Otto said:
> it makes certain types of attack easier.
I can confirm this. I already crossed the river and I came back to the defaults.
Then "only the sky can know" about the possible attacks one can face.
I guess the defaults are to clarify "what there is under the sky".
And the metaphor of the sky makes much sense to my own system config.
There are some tricks to increment performances beyond what you just dicovered.
Eg: depending on amount of ram you own.. to employ some - and only some - gb of that
dimm stuff :D.. and depending on what you is your storage device, you can think to speed up
this latter by placing on ram the /tmp. Sorry if Im not technical enough here, you can
point the man to "fstab" or I'm sure someone else here can decode it to you.

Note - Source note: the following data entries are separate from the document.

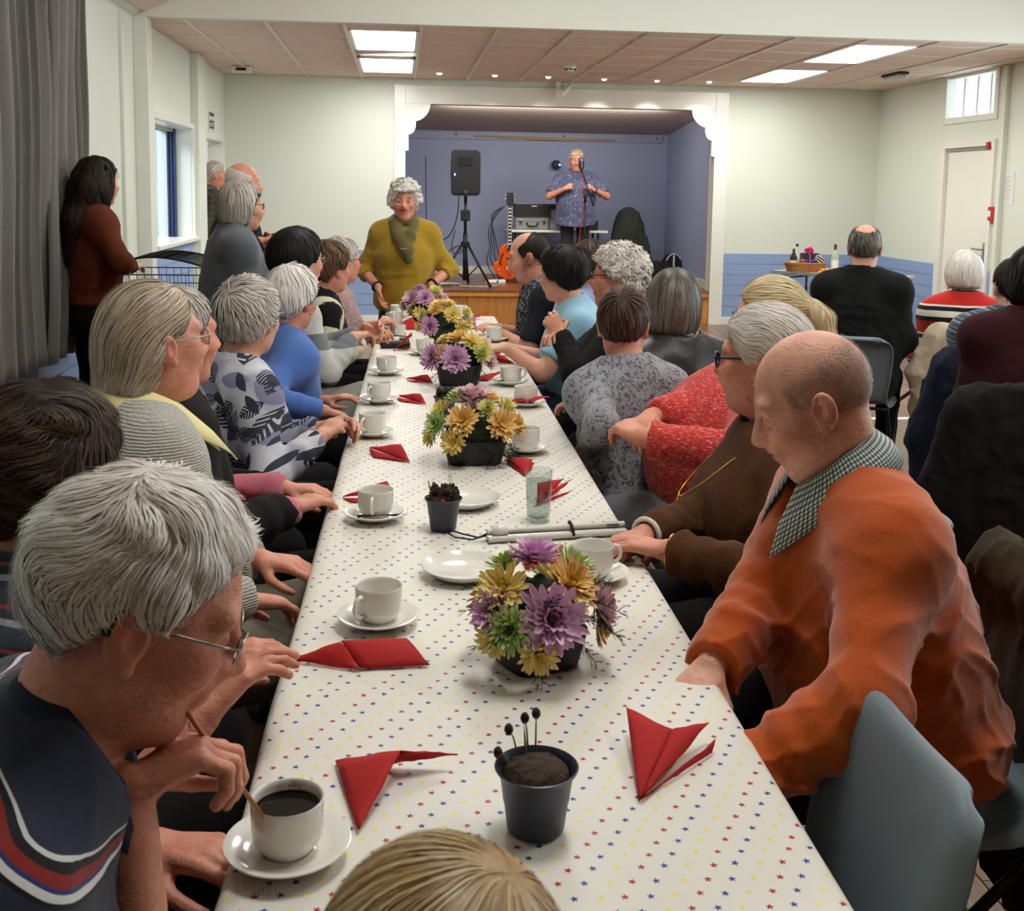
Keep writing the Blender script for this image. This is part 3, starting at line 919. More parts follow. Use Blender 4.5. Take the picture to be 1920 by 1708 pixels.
class Sdf:
    def __init__(self): self.P = []

    def add(self, fn, lo, hi, k=0.02, op='+'):
        self.P.append((fn, None if lo is None else np.asarray(lo, float), None if hi is None else np.asarray(hi, float), k, op))

    def cap(self, a, b, ra, rb=None, k=0.02, op='+', flat=False, fold=0.0, ff=60.0, ph=0.0, sq=None):
        a = np.asarray(a, float); b = np.asarray(b, float)
        rb = ra if rb is None else rb
        ba = b - a; L2 = max(float(ba @ ba), 1e-10); L = math.sqrt(L2)

        def fn(X, Y, Z):
            px, py, pz = X - a[0], Y - a[1], Z - a[2]
            t0 = (px * ba[0] + py * ba[1] + pz * ba[2]) / L2
            t = np.clip(t0, 0, 1)
            r = ra + (rb - ra) * t
            if fold:
                s = np.sin(t * L * ff + ph + 14 * (px - py)) * np.sin(t * L * ff * 0.37 + 2 * ph + 9 * pz)
                r = r + fold * s
            d = np.sqrt((px - t * ba[0]) ** 2 + (py - t * ba[1]) ** 2 + (pz - t * ba[2]) ** 2) - r
            if flat: d = np.maximum(d, (t0 - 1) * L)
            return d
        m = max(ra, rb) + abs(fold)
        self.add(fn, np.minimum(a, b) - m, np.maximum(a, b) + m, k, op)

    def chain(self, pts, rs, k=0.01, op='+', **kw):
        for i in range(len(pts) - 1): self.cap(pts[i], pts[i + 1], rs[i], rs[i + 1], k, op, **kw)

    def ell(self, c, r, k=0.02, op='+', R=None):
        c = np.asarray(c, float); r = np.asarray(r, float)

        def fn(X, Y, Z):
            x, y, z = X - c[0], Y - c[1], Z - c[2]
            if R is not None:
                x, y, z = (x * R[0, 0] + y * R[1, 0] + z * R[2, 0], x * R[0, 1] + y * R[1, 1] + z * R[2, 1], x * R[0, 2] + y * R[1, 2] + z * R[2, 2])
            k0 = np.sqrt((x / r[0]) ** 2 + (y / r[1]) ** 2 + (z / r[2]) ** 2)
            k1 = np.sqrt((x / r[0] ** 2) ** 2 + (y / r[1] ** 2) ** 2 + (z / r[2] ** 2) ** 2)
            return k0 * (k0 - 1.0) / np.maximum(k1, 1e-6)
        m = r if R is None else np.abs(R) @ r
        self.add(fn, c - m, c + m, k, op)

    def cut(self, fn): self.add(fn, None, None, 0.0, '&')

    def dis(self, fn, lo=None, hi=None): self.add(fn, lo, hi, 0.0, 'd')

    def bounds(self, pad=0.01):
        lo = np.min([p[1] for p in self.P if p[4] == '+'], 0) - pad
        hi = np.max([p[2] for p in self.P if p[4] == '+'], 0) + pad
        return lo, hi

    @staticmethod
    def comb(F, d, k, op):
        if op == '+':
            if k <= 0: return np.minimum(F, d)
            h = np.maximum(k - np.abs(F - d), 0.0) / k
            return np.minimum(F, d) - h * h * k * 0.25
        if op == '-':
            d = -d
            if k <= 0: return np.maximum(F, d)
            h = np.maximum(k - np.abs(F - d), 0.0) / k
            return np.maximum(F, d) + h * h * k * 0.25
        if op == '&': return np.maximum(F, d)
        return F + d

    def grid(self, h, lo=None, hi=None):
        if lo is None: lo, hi = self.bounds(2.5 * h)
        n = np.maximum(np.ceil((hi - lo) / h).astype(int) + 1, 2)
        xs = [(lo[i] + h * np.arange(n[i])).astype(f32) for i in range(3)]
        F = np.full(n, 0.25, f32)
        for fn, a, b, k, op in self.P:
            if a is None: sl = (slice(0, n[0]), slice(0, n[1]), slice(0, n[2]))
            else:
                pad = k + 3 * h
                i0 = np.maximum(np.floor((a - pad - lo) / h).astype(int), 0); i1 = np.minimum(np.ceil((b + pad - lo) / h).astype(int) + 1, n)
                if np.any(i1 <= i0): continue
                sl = tuple(slice(i0[i], i1[i]) for i in range(3))
            d = fn(xs[0][sl[0]][:, None, None], xs[1][sl[1]][None, :, None], xs[2][sl[2]][None, None, :])
            F[sl] = Sdf.comb(F[sl], d, k, op)
        return F, lo

    def at(self, p):
        X, Y, Z = p[:, 0], p[:, 1], p[:, 2]
        F = np.full(len(p), 0.25)
        for fn, a, b, k, op in self.P: F = Sdf.comb(F, fn(X, Y, Z), k, op)
        return F

    def grad(self, p, e=0.002):
        f0 = self.at(p)
        g = np.stack([self.at(p + V(e, 0, 0)) - f0, self.at(p + V(0, e, 0)) - f0, self.at(p + V(0, 0, e)) - f0], 1)
        return f0, g / np.maximum(np.linalg.norm(g, axis=1, keepdims=True), 1e-9)

    def mesh(self, h, lo=None, hi=None):
        F, lo = self.grid(h, lo, hi)
        return surfnet(F, lo, h)


_CO = np.array([(i, j, k) for i in (0, 1) for j in (0, 1) for k in (0, 1)])
_ED = [(a, b) for a in range(8) for b in range(a + 1, 8) if np.abs(_CO[a] - _CO[b]).sum() == 1]


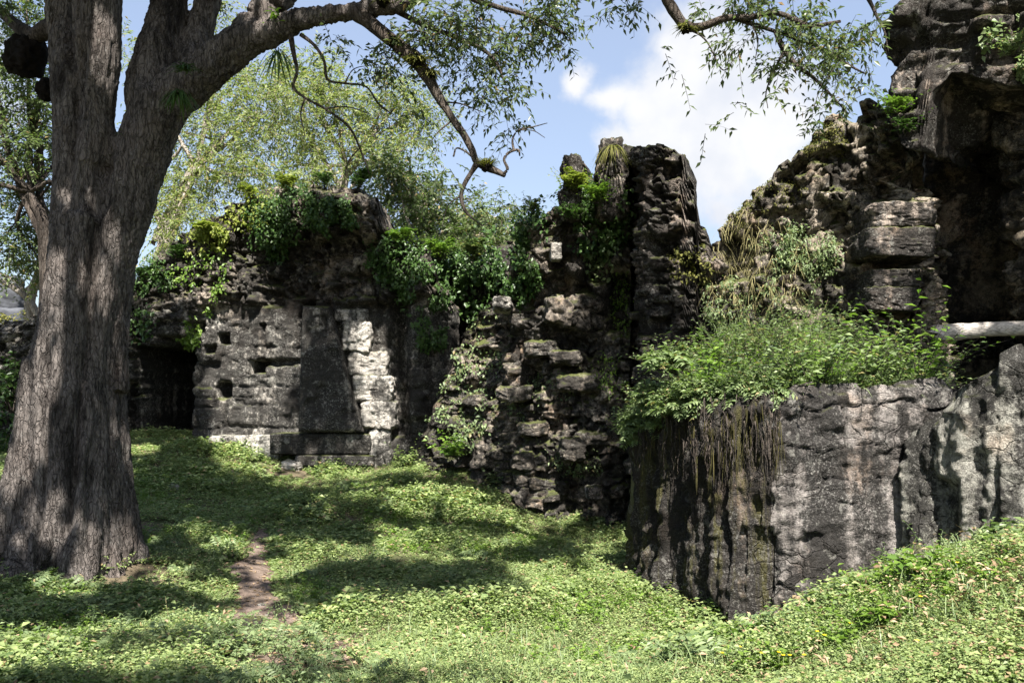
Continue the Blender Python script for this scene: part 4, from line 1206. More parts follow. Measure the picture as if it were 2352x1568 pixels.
# unseen part of the crown: clumps placed along the sun to shade chosen spots
SH = []
for u, v, Y, t, r in ((520, 1120, 10.0, 9.0, 0.62), (620, 1180, 9.3, 8.5, 0.62), (760, 1205, 9.0, 8.5, 0.5), (900, 1205, 9.2, 8.8, 0.5), (1050, 1215, 9.1, 9.0, 0.5), (1180, 1225, 9.1, 9.2, 0.5), (1300, 1260, 8.3, 9.0, 0.42),
                      (850, 1330, 7.5, 8.5, 0.4), (980, 1340, 7.4, 8.3, 0.45), (1090, 1360, 7.0, 8.0, 0.36), (720, 1320, 7.5, 8, 0.34), (80, 1410, 6.0, 8.0, 0.6), (240, 1390, 6.2, 8.0, 0.5), (400, 1390, 6.3, 8.2, 0.42), (-60, 1430, 5.8, 8, 0.6),
                      (380, 1090, 12.0, 9.5, 0.6), (320, 1190, 9.5, 9.0, 0.5), (340, 900, 12.8, 9.5, 0.8), (330, 740, 12.9, 9, 0.6), (660, 590, 12.5, 9.0, 0.5), (750, 560, 12.4, 9.0, 0.7), (850, 570, 12.4, 9.0, 0.62), (730, 840, 12.4, 9.5, 0.36), (760, 940, 12.4, 9.5, 0.36),
                      (980, 740, 12.5, 9.0, 0.7), (970, 930, 12.5, 9.0, 0.6), (1070, 640, 12.9, 9, 0.7), (1180, 590, 10.9, 8.8, 0.5), (1350, 600, 10.4, 9.2, 0.45), (1420, 740, 10.3, 9.2, 0.5), (1190, 850, 10.8, 9.0, 0.32), (1330, 930, 10.4, 9.2, 0.3), (1380, 1150, 10.2, 9, 0.6),
                      (215, 400, 6.9, 6.5, 0.36), (170, 560, 6.9, 6.8, 0.22), (240, 900, 6.8, 7.5, 0.34), (150, 1090, 6.7, 7.5, 0.3), (340, 290, 6.9, 6.0, 0.45), (520, 150, 6.8, 6, 0.3), (230, 740, 6.8, 7, 0.26), (130, 160, 6.9, 6, 0.35), (250, 1060, 6.8, 7.8, 0.3), (60, 1200, 6.5, 7.8, 0.25),
                      (1560, 760, 9.5, 8.5, 0.6), (2105, 770, 8.4, 7, 0.2), (2330, 752, 8.1, 6.6, 0.22)):
    SH.append((P(u, v, Y) + SUN * t, r))
N_SH = len(SH)
for k in range(90):  # unseen overhead clumps added to block skylight and deepen the shadows
    y_ = R.uniform(-3.5, 12.5); x_ = R.uniform(-7.5, 5.5)
    z_ = max(7.2, 1.6 + max(y_, 0) * 0.62 + 0.9) + R.uniform(0, 2.6)
    SH.append((np.array((x_, y_, z_)), R.uniform(0.7, 1.1)))
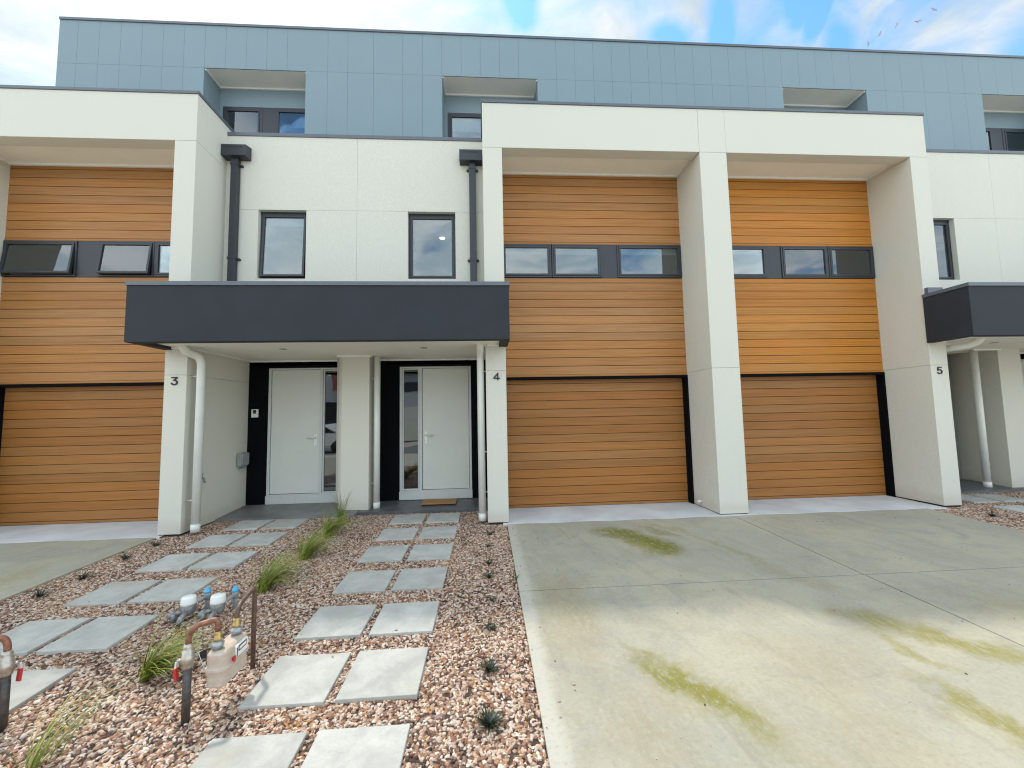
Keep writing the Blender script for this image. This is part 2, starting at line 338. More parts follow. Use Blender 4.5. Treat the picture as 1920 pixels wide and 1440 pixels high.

However, there are some cons. For example some software packages don't bear this ram move
ie. MariaDB is one of those packages (aaah, bug! ;-)
-- Daniele Bonini
Feb 1, 2023 07:45:48 Otto Moerbeek <otto@drijf.net>:
> On Wed, Feb 01, 2023 at 07:35:16AM +0100, Janne Johansson wrote:
>
>> Den ons 1 feb. 2023 kl 03:08 skrev Justin Muir <ve7utm@gmail.com>:
>>> I've got an AMD A10 with 4 cores and only 2 are online. I'm not sure how to
>>> enable the other 2.
>>>
>>> hw.ncpufound=4 btw
>>> Any ideas out there?
>>
>> OpenBSD disables hyperthreading (or symmetric multithreading, smt), so
>> if your "4-core" cpu is actually 2 real cores and 2 hyperthreads, then
>> this sounds perfectly reasonable.
>>
>> For example, this box of mine (not the same cpu, but still), it looks like this:
>>
>> hw.ncpufound=8
>> hw.smt=0
>> hw.ncpuonline=4
>>
>> so I get the 4 real cores running out of possibly 8.
>>
>> --
>> May the most significant bit of your life be positive.
>>
>
> It is posible to enable symmetric multithreading, at your own risk as
> it makes certain types of attack easier. Often it does not increase
> performance.
>
> sysctl hw.smt=1
>
> See man sysctl.conf for a permanent solution.